It was the evening of Diwali puja, and everyone in the house was buzzing with thrill to be in the Diwali puja pandal. Everyone was getting ready, putting on their flared, shiny dresses, ready to shine in the puja ceremony. But there I was, stuck in my own swirling thoughts. My mom was busy arranging her pleats while my sister was perfecting her low bun. Meanwhile, I stood in front of the mirror and asked myself: what should I wear? A saree like my mom and sister, or should I go with something more casual, like a salwar suit, or maybe a jeans and kurti combo? I was standing there and talking to myself in the mirror, thinking that whatever I chose to wear tonight, it should suit my skin and complement my new look. And then, like an annoying little echo in my head, I heard my mom’s and daadi’s voices again. “How could you cut your hair so short? How will you wear a saree without long hair?” It was like a taunt that had been troubling me since the moment I chopped off my long hair and embraced the boldness of a deep short bob cut. And suddenly, my mom’s words clicked in my mind—not as criticism, but as a reflection of the gendered conditioning of the wardrobe. Who says I can’t rock a saree with short hair? I didn’t need to fit into those traditional, outdated norms of beauty that try to shape and decide my gender identity and sexuality. I didn’t need to have long, flowing hair to wear a saree to fit into someone else’s idea of sexuality. So, I grabbed my mom’s saree and draped it in the most traditional way despite the bob cut.
When I walked into the pandal, the air seemed to change. The looks and whispers about my fashion protest—it was as if I had just broken some unspoken norm. But instead of feeling uncomfortable, I felt empowered. I stood tall, my confidence increasing with every passing gaze. My bob cut, my saree, and most importantly, my skin—it all felt perfectly in sync. I wasn’t just wearing a saree; I was owning it. Everyone stared, some with raised eyebrows, others with admiration. I was breaking the fashion norms, making my own rules, and I was doing it with pride. That evening, I didn’t just celebrate Diwali, I celebrated my sexuality too.

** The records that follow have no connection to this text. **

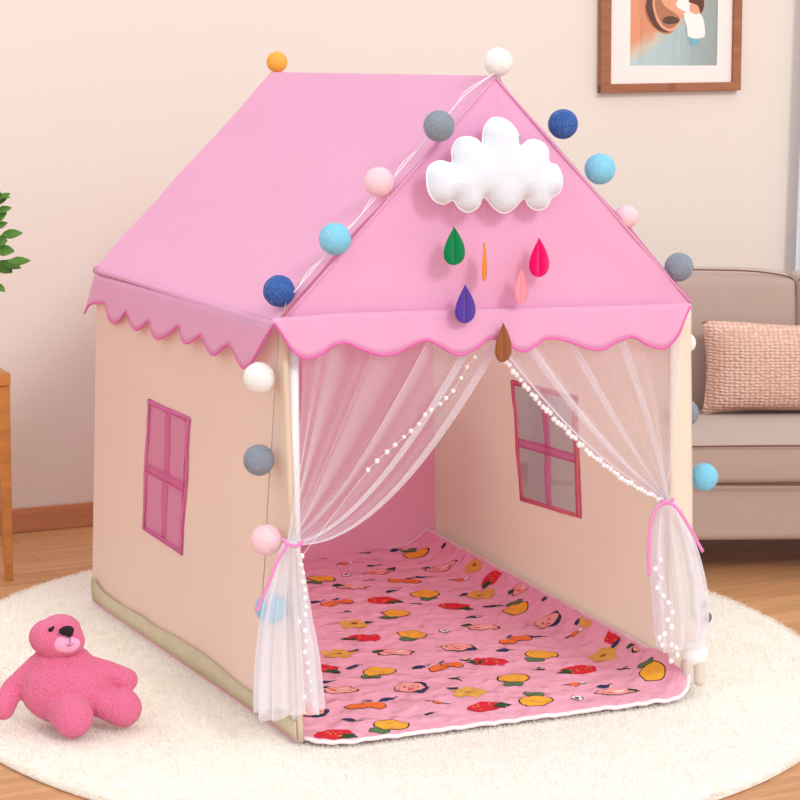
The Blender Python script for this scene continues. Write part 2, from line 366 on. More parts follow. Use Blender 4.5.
# valances, cut in scallops with piping
def valance(top,bot,name,place,n_out,fl=.012,amp=.004,k=6):
    bot=catmull([Vector((x,y,0)) for x,y in bot],k); nb=len(bot)
    tp=[]; cum=[0]
    for i in range(1,nb): cum.append(cum[-1]+(bot[i]-bot[i-1]).length)
    # top points share the bottom point's run along the eave
    x0,x1=bot[0].x,bot[-1].x
    for p in bot:
        s=min(1,max(0,(p.x-x0)/(x1-x0))); tp.append(Vector((lerp(top[0][0],top[-1][0],s),0,0)))
    import bisect
    def ytop(x):
        for (xa,ya),(xb,yb) in zip(top,top[1:]):
            if min(xa,xb)<=x<=max(xa,xb): return ya+(yb-ya)*(x-xa)/(xb-xa)
        return top[-1][1]
    V=[];Fc=[];nv=6
    for i,p in enumerate(bot):
        T=Vector((tp[i].x,ytop(tp[i].x),0))
        for j in range(nv+1):
            v=j/nv; q=lerp(T,p,v); V.append(place(q.x,q.y)+n_out*(fl*v+amp*v*math.sin(cum[i]*.11+1)))
    for i in range(nb-1):
        for j in range(nv): a_=i*(nv+1)+j; Fc.append((a_,a_+nv+1,a_+nv+2,a_+1))
    va=solid(obj(name,V,Fc,M['pink'],tent),.003)
    MB().tube([V[i*(nv+1)+nv] for i in range(nb)],.0034,6).build('piping',M['piping'],va)
    return va
valance([(272,318),(340,313),(400,311),(520,308),(600,306),(688,303)],
        [(272,322),(283,338),(292,350),(303,357),(316,354),(330,345),(345,342),(362,349),(380,354),(396,352),(412,343),(424,339),(438,345),(456,354),(472,348),(486,338),(500,340),(519,350),(532,345),(545,338),(565,340),(583,347),(600,349),(615,341),(630,336),(645,344),(660,348),(668,344),(675,334),(682,318),(689,306)],
        'front_valance', lambda x,y: fp(x,y,.036), NF)
eav=on(97,276,(1,0,0),E1.x-.012)
def vplace(x,y):   # hanging plane through the eave line
    d0=E0+Vector((-.016,0,0)); d1=E1+Vector((-.016,0,0)); n=(d1-d0).cross(Vector((0,0,1))).normalized(); return onp(x,y,d0,n)
valance([(95,275),(140,287),(200,305),(250,320),(272,328)],
        [(86.5,313),(91,305),(98,303),(106,304),(109,317),(114,323),(121,320),(128.5,311),(132,324),(137,330),(144,325),(151,321),(155,334),(160,339),(170,333),(180,326),(184,340),(190,343),(197,339),(203,335),(209,350),(215,355),(223,349),(232,344),(239,360),(245,368),(256,358),(266,340),(272,329)],
        'side_valance', vplace, Vector((-1,0,0)),fl=.004,amp=.002)
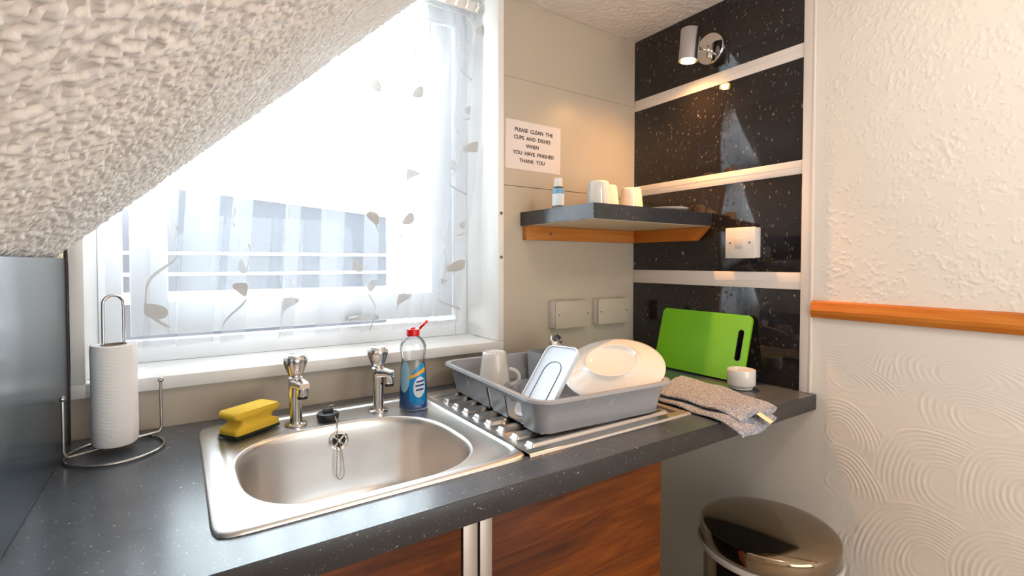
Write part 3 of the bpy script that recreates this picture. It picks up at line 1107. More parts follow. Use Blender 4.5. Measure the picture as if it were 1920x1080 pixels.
bp = [(0.030, 0.019, 0.0), (0.0325, 0.021, 0.003), (0.0325, 0.021, 0.012), (0.0318, 0.0205, 0.04), (0.0300, 0.0195, 0.08), (0.0280, 0.0185, 0.105), (0.0268, 0.018, 0.116), (0.0280, 0.0185, 0.124), (0.0305, 0.020, 0.138), (0.0300, 0.020, 0.148), (0.0260, 0.0185, 0.159), (0.0175, 0.0150, 0.168), (0.0125, 0.0120, 0.172), (0.0120, 0.0118, 0.178)]
b = MB().rings(oval(bp), True, False)
build('bottle', b, 'clear', bo, smooth=60)
lp = [(rx - 0.0018, ry - 0.0018, z + 0.0012) for rx, ry, z in bp[:4]] + [(0.0291, 0.0182, 0.062), (0.0002, 0.0002, 0.0622)]
b = MB().rings(oval(lp), True, True)
build('liquid', b, 'soap', bo, smooth=40)


def patch(pts, off, mat, name, parent, lbl=None):
    """a thin label patch wrapped on the bottle: pts are (angle in degrees from the front, height)"""
    bm = bmesh.new()
    vs = [bm.verts.new((p[0], p[1], 0)) for p in pts]
    bm.faces.new(vs)
    bmesh.ops.triangulate(bm, faces=list(bm.faces))
    bmesh.ops.subdivide_edges(bm, edges=list(bm.edges), cuts=4, use_grid_fill=True)
    zz = np.array([p[2] for p in bp])
    rx = np.array([p[0] for p in bp])
    ry = np.array([p[1] for p in bp])
    R = Matrix.Rotation(az, 4, 'Z')
    for v in bm.verts:
        a = math.radians(v.co.x) - PI / 2
        z = v.co.y
        X, Y = np.interp(z, zz, rx) + off, np.interp(z, zz, ry) + off
        p = R @ Vector((X * math.cos(a), Y * math.sin(a), z))
        v.co = (p.x + org[0], p.y + org[1], p.z + org[2])
    o = build(name, MB().bm(bm), mat, parent, smooth=60)
    if lbl:
        o['label'] = lbl
    return o


def blob(ca, cz, ra_, rz_, tilt=0.0, n=28):
    out = []
    for k in range(n):
        t = 2 * PI * k / n
        u, w = math.cos(t), math.sin(t)
        out.append((ca + ra_ * u + tilt * w * ra_, cz + rz_ * w))
    return out


pl = patch(blob(-40, 0.078, 27, 0.036), 0.0006, 'label_pale', 'back_label', bo, 'pale translucent blue label')
lb = patch([(-14, 0.022), (-18, 0.045), (-16, 0.066), (-8, 0.082), (6, 0.094), (26, 0.104), (48, 0.110), (60, 0.106), (62, 0.080), (62, 0.045), (58, 0.020), (30, 0.012), (2, 0.013)], 0.0007, 'label_blue', 'front_label', bo, 'bright blue front label')
patch([(-20, 0.072), (-18, 0.079), (10, 0.086), (58, 0.099), (62, 0.094), (60, 0.089), (12, 0.079)], 0.0012, 'label_yellow', 'label_stripe', lb, 'yellow and orange stripe')
patch(blob(28, 0.054, 27, 0.024, 0.15), 0.0012, 'label_white', 'label_oval', lb, 'white oval on the label')
for zc_, a0, a1 in ((0.066, 14, 50), (0.057, 10, 50), (0.047, 12, 46)):
    patch([(a0, zc_ - 0.0022), (a0, zc_ + 0.0022), ((a0 + a1) / 2, zc_ + 0.0034), (a1, zc_ + 0.0044), (a1, zc_ + 0.0002), ((a0 + a1) / 2, zc_ - 0.001)], 0.0016, 'navy', 'label_lettering', lb, 'blurred navy lettering')
b = MB().lathe([(0.0150, 0.171), (0.0152, 0.172), (0.0152, 0.1855), (0.0146, 0.187), (0.006, 0.1872), (0.0055, 0.1905), (0.003, 0.1915), (0.0002, 0.1916)], org, 40)
cap = build('cap', b, 'red', bo)
hx = Vector((0.80, -0.30, 0)).normalized()
b = MB()
dm = []
for k in range(20):
    a = 2 * PI * k / 20
    dm.append((0.0125 * math.cos(a), 0.0125 * math.sin(a)))
b.prism(dm, 0.005)
q = Matrix.Translation(Vector(org) + hx * 0.026 + Vector((0, 0, 0.196))) @ Matrix.Rotation(math.atan2(hx.y, hx.x), 4, 'Z') @ Matrix.Rotation(-0.75, 4, 'Y')
b.move(q)
b.tube([Vector(org) + hx * 0.0148 + Vector((0, 0, 0.1862)), Vector(org) + hx * 0.0185 + Vector((0, 0, 0.1905))], 0.003, 8)
build('flip_lid', b, 'red', cap)

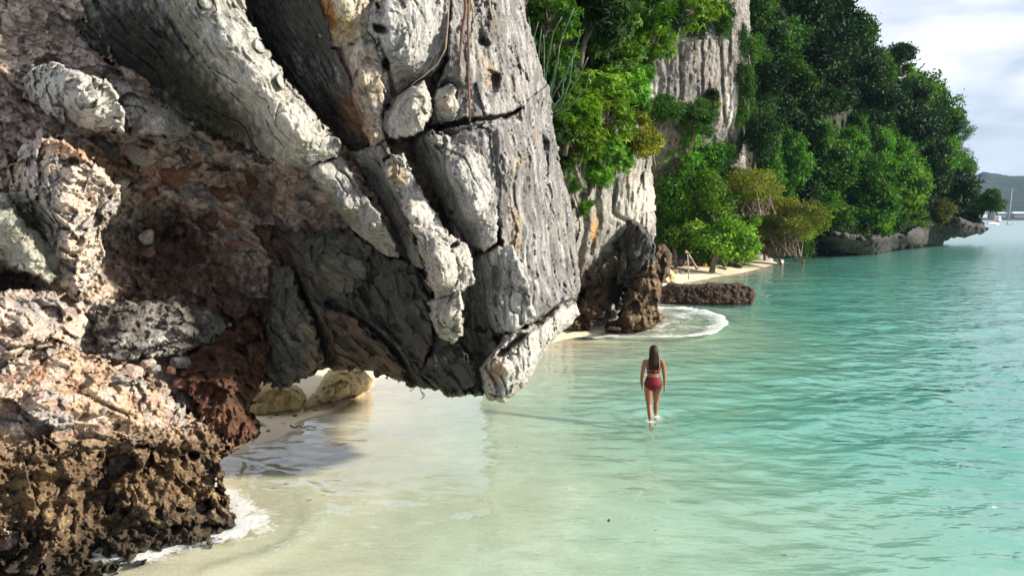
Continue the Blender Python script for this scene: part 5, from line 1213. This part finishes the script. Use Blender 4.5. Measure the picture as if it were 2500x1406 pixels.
# ------------------------------------------------------------------ the far shore
M_FAR = rock_mat("far_forest", 0.12, 3.0)
hx, hy = np.meshgrid(np.linspace(250, 1500, 260), np.linspace(872, 2200, 110))
prof = np.interp(hx / hy, [0.2, 0.5, 0.60, 0.635, 0.66, 0.69, 0.72, 0.80, 1.0], [60, 62, 66, 80, 74, 73, 79, 70, 60])
rise = sstep(900, 1350, hy) * (1 - 0.5 * sstep(1450, 2200, hy))
q = np.stack([hx, hy, 0 * hx], -1)
hz = prof * rise * (1 + 0.14 * fbm(q / 160, 4, 301)) + 1.0 + 4.0 * sstep(878, 895, hy) * (0.7 + fbm(q / 14, 3, 302)) + 2.2 * np.abs(fbm(q / 9, 3, 303)) * sstep(900, 960, hy)
hz[0, :] = -2
hc = np.zeros((hx.size, 3)) + np.array((0.020, 0.036, 0.020))
hc = mixc(hc, (0.035, 0.05, 0.022), sstep(-0.1, 0.4, fbm(q / 22, 4, 304)).ravel())
far = np_mesh("far_hill", np.stack([hx, hy, hz], -1).reshape(-1, 3), gridfaces(*hx.shape), cols=hc, mat=M_FAR)
far["kind"] = "structure"; far["label"] = "low wooded hill across the bay"
M_WHITE, M_ROOF, M_GREYB, M_GLASS, M_NAVY = plain("white_paint", (0.78, 0.78, 0.76), 0.5), plain("pale_roof", (0.66, 0.68, 0.70), 0.6, 0.3, 2, 0.2), plain("grey_wall", (0.22, 0.22, 0.24), 0.8, 0.2, 1, 0.3), plain("dark_glass", (0.03, 0.035, 0.04), 0.2, 0.5), plain("navy_paint", (0.03, 0.04, 0.08), 0.4)
M_RUST = plain("rust_red_roof", (0.30, 0.09, 0.06), 0.8, 0.2)
def house(label, px, D, w_, d_, h_, rh, wm, rm, lift=2.0, nwin=3):
    p = at(px, 530, D); x, y = p[0], p[1]
    root = thing("house", label, "building", (x, y, lift))
    MB().box((x, y, lift + h_ / 2 - 1), (w_, d_, h_ + 2)).build("wall", wm, root, False)
    z0 = lift + h_
    MB().raw([(x - w_ * .56, y - d_ * .58, z0), (x + w_ * .56, y - d_ * .58, z0), (x + w_ * .56, y + d_ * .58, z0), (x - w_ * .56, y + d_ * .58, z0), (x - w_ * .5, y, z0 + rh), (x + w_ * .5, y, z0 + rh)], [(0, 1, 5, 4), (2, 3, 4, 5), (1, 2, 5), (3, 0, 4), (3, 2, 1, 0)]).build("roof", rm, root, False)
    for i in range(nwin):
        MB().box((x + (i + .5) / nwin * w_ - w_ / 2, y - d_ / 2, lift + h_ * .55), (w_ / nwin * .5, .15, h_ * .4)).build("window", M_GLASS, root, False)
house("white two-storey house with dark red roof at the shore just right of the point", 2399, 880, 6.5, 7, 6.0, 1.2, M_WHITE, M_RUST, 5, 3)
house("long low building with pale metal roof behind the left sailboat", 2436, 885, 15, 8, 3.2, 1.4, M_GREYB, M_ROOF, 5, 5)
house("low building with bright white roof right of the right mast", 2484, 885, 13, 8, 3.0, 2.0, M_GREYB, M_ROOF, 5, 4)
house("small pale house half hidden on the wooded slope", 2488, 1180, 11, 8, 5, 2, M_WHITE, M_ROOF, 24, 2)
qw = MB().box((620, 869.5, 0.6), (560, 3, 3.4)).build("sea_wall", plain("quay_stone", (0.10, 0.085, 0.085), 0.8, 0.2, 0.4, 0.5), None, False)
tag(qw, "long low dark quay wall along the far shore", "wall")
def hull(mb, x, y, L, B, Hh, rz):
    M = Matrix.Rotation(rz, 3, 'Z'); n = 12; b0 = len(mb.v)
    for i in range(n + 1):
        t = i / n; s_ = (t - .5) * L
        bw = B / 2 * (math.sin(math.pi * min(t * .62 + .38, 1)) ** .7 if t < 1 else 0.02)
        hs = Hh * (1 + .25 * t * t)
        for (u_, z_) in ((-1, hs), (-.85, hs * .45), (0, -.35), (.85, hs * .45), (1, hs)):
            mb.v.append(Vector((x, y, 0)) + M @ Vector((s_, u_ * bw, z_)))
    for i in range(n):
        for k in range(4): mb.f.append((b0 + i * 5 + k, b0 + i * 5 + k + 1, b0 + (i + 1) * 5 + k + 1, b0 + (i + 1) * 5 + k))
        mb.f.append((b0 + i * 5 + 4, b0 + i * 5, b0 + (i + 1) * 5, b0 + (i + 1) * 5 + 4))
    mb.f.append(tuple(b0 + k for k in range(5)))
def sailboat(label, px, py, rz, L, mast, cover, lean):
    p = onz(px, py); x, y = p[0], p[1]
    root = thing("sailboat", label, "sailboat", (x, y, 0), "sailboats at anchor")
    mb = MB(); hull(mb, x, y, L, L * .30, 1.0, rz); mb.build("hull", M_WHITE, root)
    M = Matrix.Rotation(rz, 3, 'Z')
    MB().box(Vector((x, y, 1.35)) + M @ Vector((-.03 * L, 0, 0)), (L * .38, L * .17, .65), rz).build("cabin", M_WHITE, root, False)
    MB().box(Vector((x, y, 1.4)) + M @ Vector((-.03 * L, 0, 0)), (L * .30, L * .175, .2), rz).build("cabin_window", M_GLASS, root, False)
    b_ = Vector((x, y, .9)) + M @ Vector((.10 * L, 0, 0)); tp = b_ + Vector((lean, 0, mast))
    MB().tube([b_, tp], [.10, .07], 8).build("mast", M_WHITE, root)
    bo_ = b_ + Vector((0, 0, 1.3)); MB().tube([bo_, bo_ + M @ Vector((-.42 * L, 0, .1))], .22, 8).build("furled_sail", cover, root)
    for e in ((.5, 0), (-.5, 0), (.05, .14), (.05, -.14)):
        MB().tube([tp, Vector((x, y, 1.0)) + M @ Vector((e[0] * L, e[1] * L, 0))], .018, 4).build("stay", M_GREYB, root)
sailboat("white sailboat lying side-on nearest the point", 2425, 549, math.radians(8), 6.4, 14.0, M_RUST, 0.5)
sailboat("white sailboat seen end-on with the taller mast", 2463, 548.5, math.radians(68), 7.6, 18.0, M_NAVY, 0.9)
p = onz(2436, 544); root = thing("motor_boat", "white motor boat with a dark hull anchored behind the left sailboat", "motor boat", (p[0], p[1], 0))
mb = MB(); hull(mb, p[0], p[1], 9.5, 3.2, 1.3, math.radians(40)); mb.build("hull", M_NAVY, root)
MB().box((p[0], p[1], 2.2), (5, 2.6, 1.9), math.radians(40)).build("cabin", M_WHITE, root, False)
MB().box((p[0], p[1], 2.5), (4.6, 2.64, .6), math.radians(40)).build("window", M_GLASS, root, False)
MB().box((p[0], p[1], 4.0), (3.0, 2.2, 1.0), math.radians(40)).build("flybridge", M_WHITE, root, False)
MB().tube([(p[0], p[1], 4), (p[0], p[1], 7.5)], .08, 6).build("mast", M_WHITE, root)

# ------------------------------------------------------------------ the air over the bay
m, n, l, b = newmat("haze_air"); n.remove(b)
pv = n.new("ShaderNodeVolumePrincipled"); pv.inputs['Color'].default_value = (0.42, 0.64, 1.0, 1); pv.inputs['Density'].default_value = 0.0001; pv.inputs['Anisotropy'].default_value = 0.0
l.new(pv.outputs[0], n["Material Output"].inputs['Volume'])
hzb = MB().box((300, 1150, 55), (3600, 2500, 142)).build("haze", m, None, False)
hzb["kind"] = "stuff"; hzb["label"] = "thin blue haze over the bay"
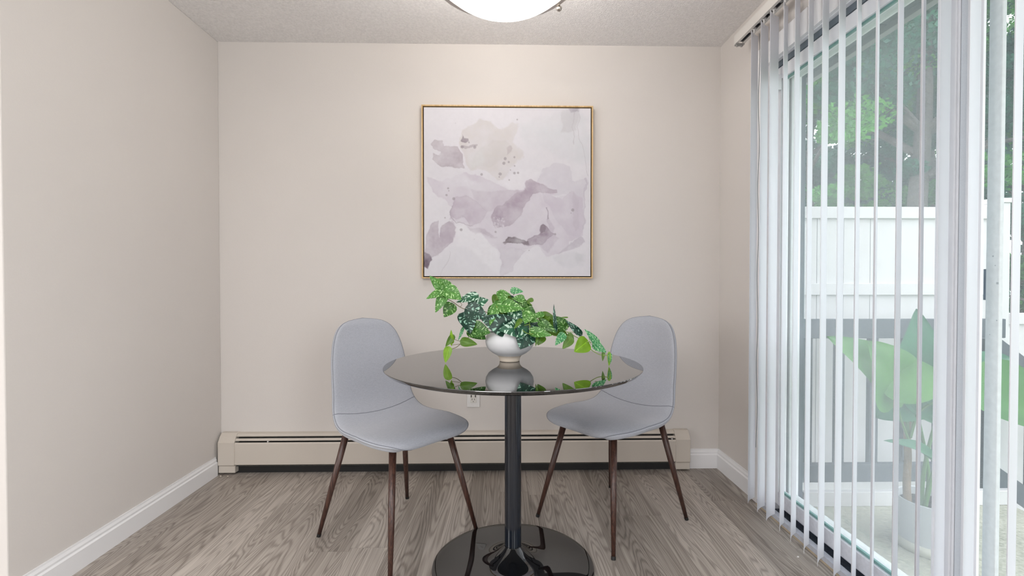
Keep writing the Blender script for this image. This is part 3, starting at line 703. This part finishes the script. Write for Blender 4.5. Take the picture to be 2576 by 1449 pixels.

As far as I can recall, fashion has been more than just an outfit choice for me—it’s a form of expression, a mirror to my identity, and at times, a silent protest against the expectations society tries to bind me in. As a bisexual woman, I’ve always found that my wardrobe is more than just fabric stitched together—it is, in many ways, a political statement.
Growing up, I remember the unspoken pressure to present myself in a way that matched the ideal image of a woman. My friends used to wear classic feminine dresses, maintain their hair, and paint their nails in various shades. Meanwhile, I always used to feel a quiet discomfort. The idea of “feminine” fashion—high heels, long nails and hair, makeup—that never felt nice on my skin. All of it felt like a mask that I couldn’t maintain nicely. But as I grew older, I began to realize that my fashion choices were, in their own way, a declaration of my autonomy. I cut my hair short without being apologetic about it. I hardly wore makeup because it felt alien to me. I started to mix and match clothes, wore clothes that didn’t hug the body, and wore pairs that were unisex. I clipped my nails short and let my natural self shine through. Soon I realised that all these choices are not just fashion choices, but also a political aspect of my body and myself. And I made it clear to myself that I will not be confined to the boxes patriarchy tries to put me in.
Being bisexual added another layer to this journey. There’s an unspoken expectation for queer women to conform to certain standards—to fit into either a masculine or feminine role, whether in their relationships or how they present themselves. But I never wanted to be categorized. I never want to be told I had to be either fully one or the other. I wanted to explore a range of expressions that felt true to me, not just to some external standard. And in that exploration, fashion became the loudest expression of my refusal to conform.
In a world that constantly tries to categorize us, to box us in and label us, one of the most radical acts is to simply dress as we are, not as others think we should be. And when I stand in front of the mirror, putting together my outfit for the day, I remind myself that every choice I make is a reflection of my identity. It’s a reflection of my politics. It’s my silent protest. And in a world that demands conformity, that is the loudest declaration I can make.